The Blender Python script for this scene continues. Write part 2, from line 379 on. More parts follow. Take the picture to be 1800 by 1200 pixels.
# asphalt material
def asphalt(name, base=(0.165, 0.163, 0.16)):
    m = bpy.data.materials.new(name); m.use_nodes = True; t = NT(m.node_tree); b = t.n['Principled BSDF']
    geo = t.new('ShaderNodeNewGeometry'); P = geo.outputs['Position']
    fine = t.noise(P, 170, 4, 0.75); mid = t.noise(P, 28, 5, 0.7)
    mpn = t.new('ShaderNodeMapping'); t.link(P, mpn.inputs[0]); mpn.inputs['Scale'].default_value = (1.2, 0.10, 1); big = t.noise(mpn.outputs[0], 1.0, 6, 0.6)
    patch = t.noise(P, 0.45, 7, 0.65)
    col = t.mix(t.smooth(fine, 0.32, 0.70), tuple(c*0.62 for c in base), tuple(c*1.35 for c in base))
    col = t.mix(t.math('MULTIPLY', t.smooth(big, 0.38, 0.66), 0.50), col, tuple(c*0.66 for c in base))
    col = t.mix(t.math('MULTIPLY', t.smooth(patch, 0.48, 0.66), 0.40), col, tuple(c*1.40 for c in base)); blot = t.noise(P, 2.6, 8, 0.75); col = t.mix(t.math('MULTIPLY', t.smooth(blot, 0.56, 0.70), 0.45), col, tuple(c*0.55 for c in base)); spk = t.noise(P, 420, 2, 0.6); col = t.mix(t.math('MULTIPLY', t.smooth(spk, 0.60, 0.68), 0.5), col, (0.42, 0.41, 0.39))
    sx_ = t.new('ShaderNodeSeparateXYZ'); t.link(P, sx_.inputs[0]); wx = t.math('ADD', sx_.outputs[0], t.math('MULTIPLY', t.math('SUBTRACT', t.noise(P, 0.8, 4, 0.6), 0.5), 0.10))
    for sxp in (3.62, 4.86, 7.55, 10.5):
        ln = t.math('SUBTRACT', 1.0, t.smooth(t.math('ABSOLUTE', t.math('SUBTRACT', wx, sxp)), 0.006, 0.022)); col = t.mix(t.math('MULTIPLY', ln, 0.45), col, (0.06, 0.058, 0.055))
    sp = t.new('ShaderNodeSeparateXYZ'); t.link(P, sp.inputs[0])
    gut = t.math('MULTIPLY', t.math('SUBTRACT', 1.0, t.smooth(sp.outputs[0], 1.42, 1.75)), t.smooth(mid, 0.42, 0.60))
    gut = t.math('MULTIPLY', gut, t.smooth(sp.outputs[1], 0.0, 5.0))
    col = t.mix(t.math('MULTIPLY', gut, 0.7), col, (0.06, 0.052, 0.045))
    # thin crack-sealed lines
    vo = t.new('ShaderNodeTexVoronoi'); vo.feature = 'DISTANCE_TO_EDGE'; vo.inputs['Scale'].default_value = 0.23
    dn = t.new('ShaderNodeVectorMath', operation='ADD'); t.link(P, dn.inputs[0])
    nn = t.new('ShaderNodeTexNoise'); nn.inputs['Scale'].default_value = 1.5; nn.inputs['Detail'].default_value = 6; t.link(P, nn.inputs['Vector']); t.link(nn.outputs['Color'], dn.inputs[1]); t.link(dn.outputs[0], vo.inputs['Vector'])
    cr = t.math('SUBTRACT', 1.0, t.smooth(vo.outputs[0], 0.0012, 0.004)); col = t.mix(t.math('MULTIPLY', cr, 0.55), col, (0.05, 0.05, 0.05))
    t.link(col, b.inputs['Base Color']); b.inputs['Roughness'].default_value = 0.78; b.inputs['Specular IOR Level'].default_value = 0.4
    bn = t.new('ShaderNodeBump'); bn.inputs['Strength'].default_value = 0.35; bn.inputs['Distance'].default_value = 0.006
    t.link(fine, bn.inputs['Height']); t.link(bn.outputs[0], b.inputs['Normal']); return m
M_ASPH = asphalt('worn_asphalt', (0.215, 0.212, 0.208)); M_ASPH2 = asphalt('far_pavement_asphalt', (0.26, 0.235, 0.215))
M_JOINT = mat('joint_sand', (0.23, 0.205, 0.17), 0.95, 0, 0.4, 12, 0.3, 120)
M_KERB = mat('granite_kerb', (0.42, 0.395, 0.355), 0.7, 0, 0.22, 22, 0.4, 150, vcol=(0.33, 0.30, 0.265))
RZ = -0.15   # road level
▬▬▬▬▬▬
## Work to complete
Reproduce the material above without altering a single character.

## Output for this exercise
The Blender Python script for this scene continues. Write part 2, from line 379 on. More parts follow. Take the picture to be 1800 by 1200 pixels.
# asphalt material
def asphalt(name, base=(0.165, 0.163, 0.16)):
    m = bpy.data.materials.new(name); m.use_nodes = True; t = NT(m.node_tree); b = t.n['Principled BSDF']
    geo = t.new('ShaderNodeNewGeometry'); P = geo.outputs['Position']
    fine = t.noise(P, 170, 4, 0.75); mid = t.noise(P, 28, 5, 0.7)
    mpn = t.new('ShaderNodeMapping'); t.link(P, mpn.inputs[0]); mpn.inputs['Scale'].default_value = (1.2, 0.10, 1); big = t.noise(mpn.outputs[0], 1.0, 6, 0.6)
    patch = t.noise(P, 0.45, 7, 0.65)
    col = t.mix(t.smooth(fine, 0.32, 0.70), tuple(c*0.62 for c in base), tuple(c*1.35 for c in base))
    col = t.mix(t.math('MULTIPLY', t.smooth(big, 0.38, 0.66), 0.50), col, tuple(c*0.66 for c in base))
    col = t.mix(t.math('MULTIPLY', t.smooth(patch, 0.48, 0.66), 0.40), col, tuple(c*1.40 for c in base)); blot = t.noise(P, 2.6, 8, 0.75); col = t.mix(t.math('MULTIPLY', t.smooth(blot, 0.56, 0.70), 0.45), col, tuple(c*0.55 for c in base)); spk = t.noise(P, 420, 2, 0.6); col = t.mix(t.math('MULTIPLY', t.smooth(spk, 0.60, 0.68), 0.5), col, (0.42, 0.41, 0.39))
    sx_ = t.new('ShaderNodeSeparateXYZ'); t.link(P, sx_.inputs[0]); wx = t.math('ADD', sx_.outputs[0], t.math('MULTIPLY', t.math('SUBTRACT', t.noise(P, 0.8, 4, 0.6), 0.5), 0.10))
    for sxp in (3.62, 4.86, 7.55, 10.5):
        ln = t.math('SUBTRACT', 1.0, t.smooth(t.math('ABSOLUTE', t.math('SUBTRACT', wx, sxp)), 0.006, 0.022)); col = t.mix(t.math('MULTIPLY', ln, 0.45), col, (0.06, 0.058, 0.055))
    sp = t.new('ShaderNodeSeparateXYZ'); t.link(P, sp.inputs[0])
    gut = t.math('MULTIPLY', t.math('SUBTRACT', 1.0, t.smooth(sp.outputs[0], 1.42, 1.75)), t.smooth(mid, 0.42, 0.60))
    gut = t.math('MULTIPLY', gut, t.smooth(sp.outputs[1], 0.0, 5.0))
    col = t.mix(t.math('MULTIPLY', gut, 0.7), col, (0.06, 0.052, 0.045))
    # thin crack-sealed lines
    vo = t.new('ShaderNodeTexVoronoi'); vo.feature = 'DISTANCE_TO_EDGE'; vo.inputs['Scale'].default_value = 0.23
    dn = t.new('ShaderNodeVectorMath', operation='ADD'); t.link(P, dn.inputs[0])
    nn = t.new('ShaderNodeTexNoise'); nn.inputs['Scale'].default_value = 1.5; nn.inputs['Detail'].default_value = 6; t.link(P, nn.inputs['Vector']); t.link(nn.outputs['Color'], dn.inputs[1]); t.link(dn.outputs[0], vo.inputs['Vector'])
    cr = t.math('SUBTRACT', 1.0, t.smooth(vo.outputs[0], 0.0012, 0.004)); col = t.mix(t.math('MULTIPLY', cr, 0.55), col, (0.05, 0.05, 0.05))
    t.link(col, b.inputs['Base Color']); b.inputs['Roughness'].default_value = 0.78; b.inputs['Specular IOR Level'].default_value = 0.4
    bn = t.new('ShaderNodeBump'); bn.inputs['Strength'].default_value = 0.35; bn.inputs['Distance'].default_value = 0.006
    t.link(fine, bn.inputs['Height']); t.link(bn.outputs[0], b.inputs['Normal']); return m
M_ASPH = asphalt('worn_asphalt', (0.215, 0.212, 0.208)); M_ASPH2 = asphalt('far_pavement_asphalt', (0.26, 0.235, 0.215))
M_JOINT = mat('joint_sand', (0.23, 0.205, 0.17), 0.95, 0, 0.4, 12, 0.3, 120)
M_KERB = mat('granite_kerb', (0.42, 0.395, 0.355), 0.7, 0, 0.22, 22, 0.4, 150, vcol=(0.33, 0.30, 0.265))
RZ = -0.15   # road level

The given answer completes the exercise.